ABITARE IL PIEMONTESE Nella cultura cristiana maggio è il mese dedicato alla Madonna attraverso il rosario. O piov, o fa so’, ȓa Madòna a và pëȓ fio’, a no fa ‘n bel massolin a-i ȓ’o pòrta ao sò ninin: chi ȓo sa chi ȓo dis, ȓa Madòna a ȓ’è ‘n paȓadis. Il nome maggio trae origine dal mese dell’antico calendario romano maius, dedicato alla divinità Maia, simbolo di abbondanza e fertilità, nonché madre terra. Nei riti antichi, il primo giorno di maggio, il flamine di Vulcano sacrificava in onore di Maia, sua moglie secondo la religione romana. Questa tradizione, che celebra la primavera, vive ancora oggi nelle feste del Calendimaggio, di Beltane e della notte di Valpurga, opposte alla commemorazione dei defunti di novembre. Il pianté màgg (piantare l’albero di maggio) è un rito di fecondità che celebra il risveglio della natura, risalente a culti arborei antichissimi, quando superstizioni popolari dominavano le credenze e si invocavano divinità nascoste tra le fronde per garantire buoni raccolti.

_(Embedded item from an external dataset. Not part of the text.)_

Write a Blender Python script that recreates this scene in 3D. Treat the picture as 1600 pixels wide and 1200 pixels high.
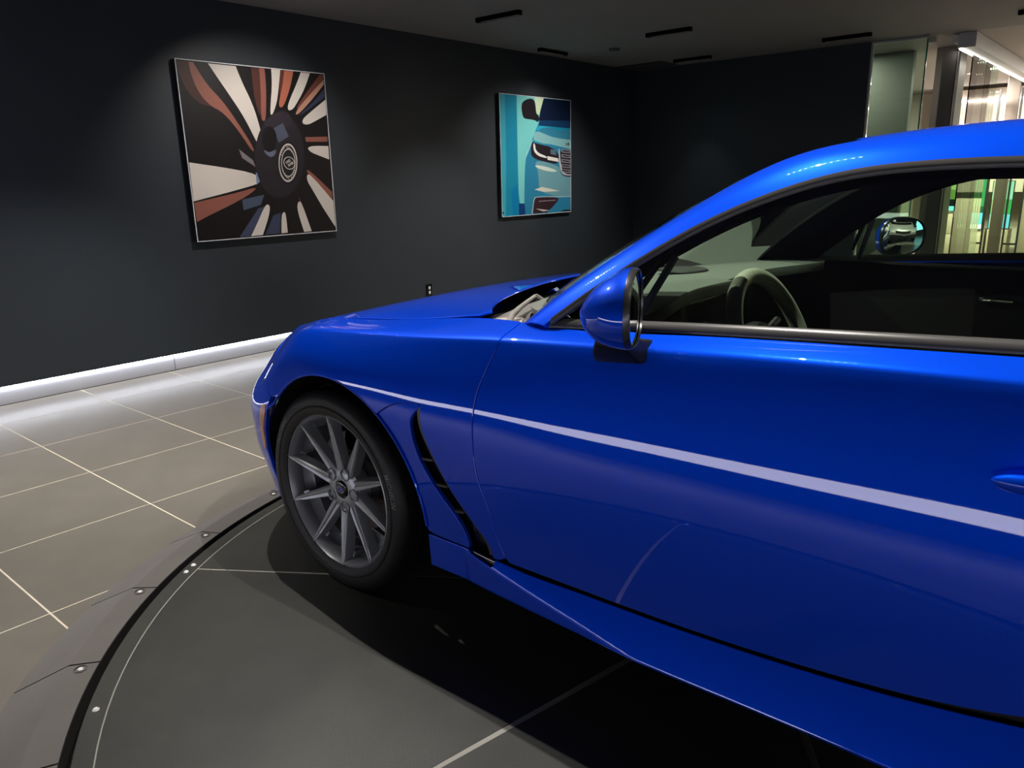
import bpy, bmesh, math, random
import numpy as np
from mathutils import Vector, Matrix, geometry

for o in list(bpy.data.objects): bpy.data.objects.remove(o)
random.seed(4)
SC = bpy.context.scene
COL = SC.collection

# ------------------------------------------------------------------ camera
# world origin: turntable surface under the middle of the car's front axle; x runs to the rear of the car, y to its right side
def set_camera(loc, yaw, pitch, roll, lens):
    cd = bpy.data.cameras.new('camera'); co = bpy.data.objects.new('camera', cd); COL.objects.link(co)
    F = Vector((-math.sin(yaw) * math.cos(pitch), math.cos(yaw) * math.cos(pitch), -math.sin(pitch)))
    r0 = Vector((math.cos(yaw), math.sin(yaw), 0)); u0 = r0.cross(F)
    r = r0 * math.cos(roll) + u0 * math.sin(roll); u = r.cross(F)
    co.matrix_world = Matrix(((r.x, u.x, -F.x, loc[0]), (r.y, u.y, -F.y, loc[1]), (r.z, u.z, -F.z, loc[2]), (0, 0, 0, 1)))
    cd.sensor_width = 36; cd.lens = lens; cd.clip_start = .02
    SC.camera = co
set_camera((1.797, -2.13, 1.20), math.radians(40.494), math.radians(14.913), math.radians(-1.3446), 27.045)

# ------------------------------------------------------------------ world, exposure
w = bpy.data.worlds.new('world'); SC.world = w; w.use_nodes = True
w.node_tree.nodes['Background'].inputs[0].default_value = (.75, .85, 1, 1)
w.node_tree.nodes['Background'].inputs[1].default_value = .0
SC.view_settings.view_transform = 'Standard'; SC.view_settings.look = 'None'
SC.view_settings.exposure = 0.0; SC.view_settings.gamma = 1.0; SC.view_settings.use_curve_mapping = False
try:
    SC.cycles.max_bounces = 10; SC.cycles.transparent_max_bounces = 16; SC.cycles.glossy_bounces = 5
    SC.cycles.sample_clamp_indirect = 6.0
    SC.cycles.caustics_reflective = False; SC.cycles.caustics_refractive = False
except Exception: pass

ZF = -.07          # showroom floor
ZC = 2.44          # ceiling
XL = -3.49         # face of the left wall
YB = 6.52          # face of the back wall
YN = -3.5          # wall behind the camera
XR = 15.0

# ------------------------------------------------------------------ materials
def lin(c):
    f = lambda v: (v / 255 / 12.92) if v / 255 <= .04045 else ((v / 255 + .055) / 1.055) ** 2.4
    return (f(c[0]), f(c[1]), f(c[2]), 1)
MATS = {}
def mat(name, col, rough=.5, metal=0, coat=0, coat_rough=.03, spec=.5, emit=None, es=0, noise=None, bump=None, sheen=0):
    """principled material; noise=(scale, amount) varies the colour, bump=(scale, strength) adds fine relief"""
    if name in MATS: return MATS[name]
    m = bpy.data.materials.new(name); m.use_nodes = True; N = m.node_tree.nodes; L = m.node_tree.links
    p = N['Principled BSDF']
    c = tuple(col) if len(col) == 4 else (*col, 1)
    p.inputs['Base Color'].default_value = c; p.inputs['Roughness'].default_value = rough
    p.inputs['Metallic'].default_value = metal; p.inputs['Coat Weight'].default_value = coat
    p.inputs['Coat IOR'].default_value = 1.50
    p.inputs['Coat Roughness'].default_value = coat_rough; p.inputs['Specular IOR Level'].default_value = spec
    if emit: p.inputs['Emission Color'].default_value = (*emit[:3], 1); p.inputs['Emission Strength'].default_value = es
    if noise or bump:
        tc = N.new('ShaderNodeTexCoord')
    if noise:
        n = N.new('ShaderNodeTexNoise'); n.inputs['Scale'].default_value = noise[0]; n.inputs['Detail'].default_value = 6
        n.inputs['Roughness'].default_value = .65
        L.new(tc.outputs['Object'], n.inputs['Vector'])
        r = N.new('ShaderNodeMapRange'); r.inputs[1].default_value = .3; r.inputs[2].default_value = .7
        r.inputs[3].default_value = 1 - noise[1]; r.inputs[4].default_value = 1 + noise[1]
        L.new(n.outputs['Fac'], r.inputs[0])
        mx = N.new('ShaderNodeMix'); mx.data_type = 'RGBA'; mx.blend_type = 'MULTIPLY'; mx.inputs[0].default_value = 1
        mx.inputs[6].default_value = c
        L.new(r.outputs[0], mx.inputs[7]); L.new(mx.outputs[2], p.inputs['Base Color'])
    if bump:
        n2 = N.new('ShaderNodeTexNoise'); n2.inputs['Scale'].default_value = bump[0]; n2.inputs['Detail'].default_value = 4
        L.new(tc.outputs['Object'], n2.inputs['Vector'])
        b = N.new('ShaderNodeBump'); b.inputs['Strength'].default_value = bump[1]; b.inputs['Distance'].default_value = .002
        L.new(n2.outputs['Fac'], b.inputs['Height']); L.new(b.outputs[0], p.inputs['Normal'])
    MATS[name] = m; return m
def glass_mat(name, tint, ior=1.45, rough=0.0):
    """thin pane: tinted see-through plus a mirror coat by Fresnel"""
    m = bpy.data.materials.new(name); m.use_nodes = True; N = m.node_tree.nodes; L = m.node_tree.links
    N.clear(); o = N.new('ShaderNodeOutputMaterial'); t = N.new('ShaderNodeBsdfTransparent'); g = N.new('ShaderNodeBsdfGlossy')
    fr = N.new('ShaderNodeFresnel'); fr.inputs[0].default_value = ior; mx = N.new('ShaderNodeMixShader')
    t.inputs[0].default_value = (*tint, 1); g.inputs[0].default_value = (1, 1, 1, 1); g.inputs['Roughness'].default_value = rough
    L.new(fr.outputs[0], mx.inputs[0]); L.new(t.outputs[0], mx.inputs[1]); L.new(g.outputs[0], mx.inputs[2]); L.new(mx.outputs[0], o.inputs[0])
    MATS[name] = m; return m
def emit_mat(name, col, s):
    m = bpy.data.materials.new(name); m.use_nodes = True; N = m.node_tree.nodes; L = m.node_tree.links
    N.clear(); o = N.new('ShaderNodeOutputMaterial'); e = N.new('ShaderNodeEmission')
    e.inputs[0].default_value = (*col, 1); e.inputs[1].default_value = s; L.new(e.outputs[0], o.inputs[0])
    MATS[name] = m; return m

M_PAINT = mat('blue_pearl_paint', (0.0, .054, .66), rough=.42, metal=.35, coat=1, coat_rough=.015, spec=0.0)
M_WALL = mat('charcoal_wall', (.035, .042, .051), rough=.42, spec=.35, noise=(.8, .10), bump=(60, .12))
M_CEIL = mat('dark_ceiling', (.27, .268, .265), rough=.75, noise=(1.2, .05))
M_TILE = mat('taupe_floor_tile', (.155, .142, .122), rough=.33, spec=.5, noise=(5, .08), bump=(140, .05))
M_GROUT = mat('cream_grout', (.62, .56, .45), rough=.9, noise=(30, .1))
M_RAMP = mat('grey_ramp_metal', (.125, .115, .108), rough=.45, spec=.5, noise=(3, .14), bump=(90, .08))
M_DECK = mat('slate_turntable', (.031, .0315, .0275), rough=.48, spec=.5, noise=(2.2, .34), bump=(220, .16))
M_DECKLINE = mat('pale_joint', (.30, .29, .26), rough=.8)
M_BLACK = mat('black_void', (.004, .004, .004), rough=.8)
M_BASE = mat('white_baseboard', (.30, .30, .315), rough=.38, spec=.4)
M_PLASTIC = mat('black_plastic', (.012, .012, .013), rough=.45)
M_GLOSSBLK = mat('gloss_black', (.004, .004, .005), rough=.08)
M_TRIM = mat('satin_black_trim', (.055, .053, .05), rough=.32)
M_RUBBER = mat('tire_rubber', (.008, .0078, .008), rough=.5, spec=.4)
M_RIM = mat('grey_wheel_metal', (.38, .395, .415), rough=.36, metal=.6)
M_CHROME = mat('chrome', (.75, .75, .76), rough=.12, metal=1)
M_BOLT = mat('bright_bolt', (.8, .8, .8), rough=.4, metal=.2)
M_DISC = mat('brake_iron', (.16, .13, .11), rough=.4, metal=.8)
M_LINER = mat('liner_black', (.006, .006, .007), rough=.8)
M_AMBER = mat('amber_lens', (.42, .10, .03), rough=.12, coat=1)
M_LEATHER = mat('charcoal_leather', (.42, .43, .34), rough=.5, bump=(300, .1))
M_DASH = mat('dash_vinyl', (.14, .155, .135), rough=.6, bump=(300, .15))
M_DARKIN = mat('black_interior', (.0035, .0035, .0035), rough=.8, spec=.2)
M_COWL = mat('cowl_grey', (.16, .15, .14), rough=.5)
M_MIRROR = mat('mirror_silver', (.9, .9, .9), rough=.01, metal=1)
M_SCREEN = mat('display_glass', (.006, .006, .008), rough=.15)
M_WHITE = mat('white_plastic', (.85, .85, .85), rough=.4)
M_ALU = mat('brushed_aluminium', (.62, .63, .62), rough=.35, metal=.7)
M_BEIGE = mat('beige_panel', (.52, .44, .34), rough=.5, noise=(3, .05))
M_BROWN = mat('dark_brown_post', (.06, .045, .035), rough=.5)
M_GREYPANEL = mat('warm_grey_panel', (.22, .20, .18), rough=.45, noise=(2, .06))
M_SAGE = mat('grey_green_wall', (.22, .235, .20), rough=.5)
M_SHOWCEIL = mat('showroom_ceiling', (.40, .36, .34), rough=.7)
M_GLASS = glass_mat('car_glass', (.76, .88, .72), 1.5)
M_WSHIELD = glass_mat('windscreen_glass', (.74, .82, .78), 1.2)
M_PANE = glass_mat('clear_pane', (.80, .90, .84), 1.5)
M_PANEEDGE = mat('green_glass_edge', (.03, .30, .20), rough=.15, spec=.6)
M_LED = emit_mat('white_led', (.90, .92, 1.0), 32)
M_LENS = emit_mat('downlight_lens', (1.0, .93, .84), 70)
M_ADDEDGLOW = emit_mat('added_light_diffuser', (.90, .88, 1.0), 8.5)
M_SHOPLED = emit_mat('shop_led', (1, .95, .86), 14)
PRINT_BASE = mat('black_print_edge', (.02, .02, .02), rough=.5)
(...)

Ancora oggi nel Roero, nella notte tra il 30 aprile e il 1° maggio, alcuni borghigiani si avventurano nei boschi alla ricerca del pino silvestre più alto e bello, che abbatteranno per trasportarlo nel centro del paese. Qui, lo preparano per il rito, scortecciandolo e adornandolo con nastri e fiori colorati, simbolo del risveglio primaverile e della festa della natura. L’albero viene innalzato al centro della piazza, a beneficio della comunità, mentre in alcuni luoghi si svolge anche l’innesto, rappresentante l’unione tra maschile e femminile, celebrando il risveglio dei sensi amorosi portato dalla primavera. Questo rito è seguito dal canté magg che celebra l’arrivo della stagione primaverile, eredità delle antiche festività romane degli Ambarvalia.

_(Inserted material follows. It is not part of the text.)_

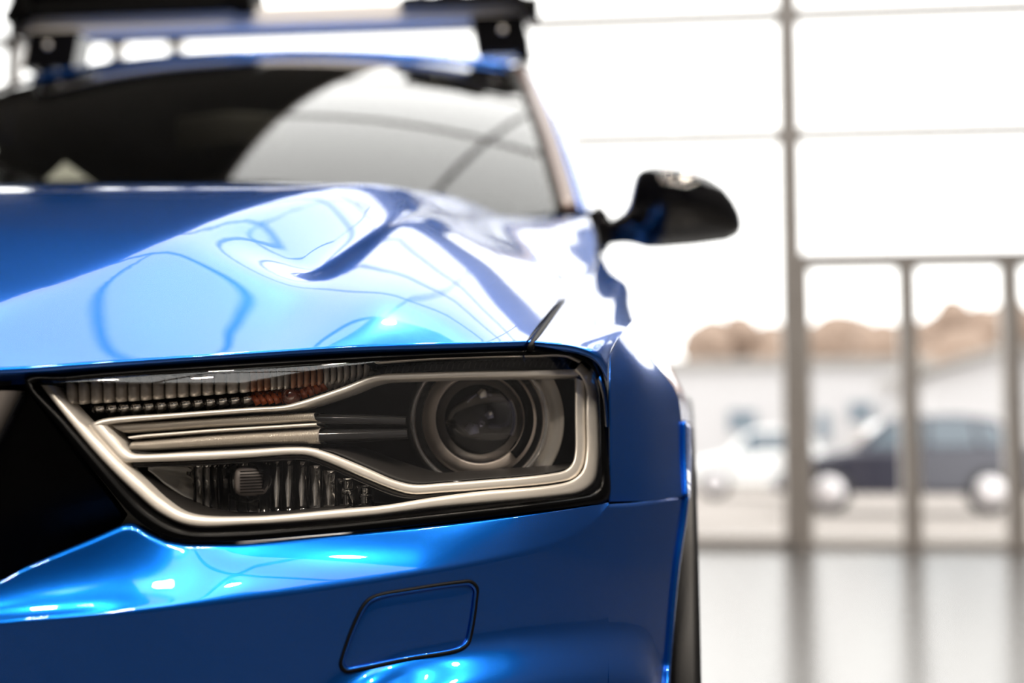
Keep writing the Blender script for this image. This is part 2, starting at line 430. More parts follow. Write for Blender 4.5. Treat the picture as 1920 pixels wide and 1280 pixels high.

Su maggio hanno qualcosa da dire anche i proverbi della tradizione contadina. Aȓ meis ‘d Maȓìa a-i ven ȓa fiȓmìja (nel mese di Maria viene la formica); eȓ neuv ‘d magg eȓ coco o chita ‘d canté (il 9 maggio il cuculo cessa di cantare); ȓa caudeȓa ‘d màgg a beuj (avvisaglia di caldo, spesso accompagnato dal ronzio degli insetti); ȓa tempesta ‘d màgg a pòrta via vin, pan, e foȓmàgg (la tempesta di maggio porta via pane vino e formaggio); magg brun miche spësse, longhe ëȓ sin-e, curte ëȓ mësse (maggio scuro, pagnotte spesse, lunghe le cene, corte le messe); meis ëd màgg fȓesch e bagnà, o ȓ’è bon pëȓ ȓa vigna e pëȓ ëȓ pȓà (mese di maggio fresco e bagnato è buono per la vigna e per il prato); ȓa pieuva’d magg a fa chërse ȓ’eȓba e calé ‘ȓ gȓan (la pioggia di maggio fa crescere l’erba e scendere il grano). Nella natura, infatti, si trovano molte parole che connotano il nome di maggio: dal magengh (maggese, fieno maggengo e prodotti agricoli in genere di maggio), sino alla magiostȓa, il fragolone, frutto tipico che matura proprio in questo mese.